Henry Sterdyniak assure que, au contraire, l’exécutif «devra mettre en place un soutien économique pendant quelques temps». «C’est le grand débat qui animera le quatrième trimestre 2021», affirme-t-il.
Étudiants: ruée sur l'aide alimentaire pic.twitter.com/l22u6RoOW8
— BFMTV (@BFMTV) February 9, 2021
Le membre des Économistes atterrés se préoccupe de la situation des jeunes. Du côté des points positifs, on peut noter que la part des 15-29 ans sans emploi ni formation a diminué de 0,5 point lors du dernier trimestre 2020. «Chez les jeunes, on a permis, grâce aux aides le recrutement de 1,2 million de CDI ou de CDD de plus de trois mois entre août et décembre, soit quasiment autant qu'en 2018 et 2019», s'est félicitée le 16 février Élisabeth Borne sur BFM Business.
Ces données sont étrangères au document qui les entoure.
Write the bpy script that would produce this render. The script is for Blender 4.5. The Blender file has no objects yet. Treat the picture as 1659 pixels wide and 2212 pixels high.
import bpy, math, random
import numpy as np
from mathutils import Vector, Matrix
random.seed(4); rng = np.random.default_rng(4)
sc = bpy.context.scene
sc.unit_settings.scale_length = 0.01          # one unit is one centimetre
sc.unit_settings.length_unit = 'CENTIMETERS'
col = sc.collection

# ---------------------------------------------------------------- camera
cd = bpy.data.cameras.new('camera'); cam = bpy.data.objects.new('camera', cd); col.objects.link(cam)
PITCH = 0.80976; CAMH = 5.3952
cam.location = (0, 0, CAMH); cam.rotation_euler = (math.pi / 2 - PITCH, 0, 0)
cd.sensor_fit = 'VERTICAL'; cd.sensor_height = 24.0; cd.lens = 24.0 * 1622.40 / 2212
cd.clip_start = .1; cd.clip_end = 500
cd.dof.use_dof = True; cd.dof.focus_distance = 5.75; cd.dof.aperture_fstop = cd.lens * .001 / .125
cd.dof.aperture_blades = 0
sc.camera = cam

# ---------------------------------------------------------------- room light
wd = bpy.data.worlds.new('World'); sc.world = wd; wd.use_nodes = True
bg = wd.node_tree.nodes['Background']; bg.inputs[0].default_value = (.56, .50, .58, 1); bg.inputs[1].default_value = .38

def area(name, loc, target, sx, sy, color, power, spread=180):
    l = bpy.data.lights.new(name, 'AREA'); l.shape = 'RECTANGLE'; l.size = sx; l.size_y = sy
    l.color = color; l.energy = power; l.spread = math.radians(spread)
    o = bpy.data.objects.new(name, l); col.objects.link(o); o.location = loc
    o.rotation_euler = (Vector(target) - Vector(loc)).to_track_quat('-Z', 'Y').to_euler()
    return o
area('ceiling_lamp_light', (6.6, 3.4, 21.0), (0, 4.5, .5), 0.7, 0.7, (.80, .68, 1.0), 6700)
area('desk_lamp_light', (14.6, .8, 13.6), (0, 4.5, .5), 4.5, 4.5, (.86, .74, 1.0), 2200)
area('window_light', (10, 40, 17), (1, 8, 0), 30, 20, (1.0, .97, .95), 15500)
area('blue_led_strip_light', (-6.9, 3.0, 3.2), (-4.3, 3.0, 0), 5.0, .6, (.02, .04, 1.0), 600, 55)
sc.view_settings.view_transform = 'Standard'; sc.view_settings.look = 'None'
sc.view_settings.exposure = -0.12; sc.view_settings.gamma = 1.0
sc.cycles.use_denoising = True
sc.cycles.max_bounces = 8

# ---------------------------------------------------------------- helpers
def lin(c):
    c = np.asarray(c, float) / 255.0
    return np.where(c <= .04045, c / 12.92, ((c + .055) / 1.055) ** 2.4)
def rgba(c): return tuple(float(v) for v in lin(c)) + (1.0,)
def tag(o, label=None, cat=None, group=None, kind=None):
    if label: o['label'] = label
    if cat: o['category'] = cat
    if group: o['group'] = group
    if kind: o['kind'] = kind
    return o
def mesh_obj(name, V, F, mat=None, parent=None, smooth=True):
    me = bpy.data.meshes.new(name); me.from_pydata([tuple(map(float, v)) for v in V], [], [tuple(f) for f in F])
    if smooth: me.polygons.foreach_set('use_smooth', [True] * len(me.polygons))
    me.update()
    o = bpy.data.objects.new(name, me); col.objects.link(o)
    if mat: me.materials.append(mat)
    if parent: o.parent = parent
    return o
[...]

Mais beaucoup d’entre eux, notamment les étudiants, sont en grande difficulté. Les images montrant ces derniers faisant la queue dans le froid pour obtenir de l’aide alimentaire se multiplient sur les réseaux sociaux. «La situation des jeunes est encore plus dramatique que celle du reste de la population. En septembre, deux générations de diplômés, les 2020 et les 2021, vont entrer sur un marché du travail sinistré», alerte Henri Sterdyniak. D’après lui, Emmanuel Macron et l’exécutif vont avoir fort à faire pour gérer le problème:
«Le gouvernement devra prendre des mesures extrêmement fortes. Non seulement pour accompagner les jeunes vers la recherche d’emploi, mais également pour plus ou moins obliger les entreprises à en embaucher. Sinon, on ne s’en sortira pas.»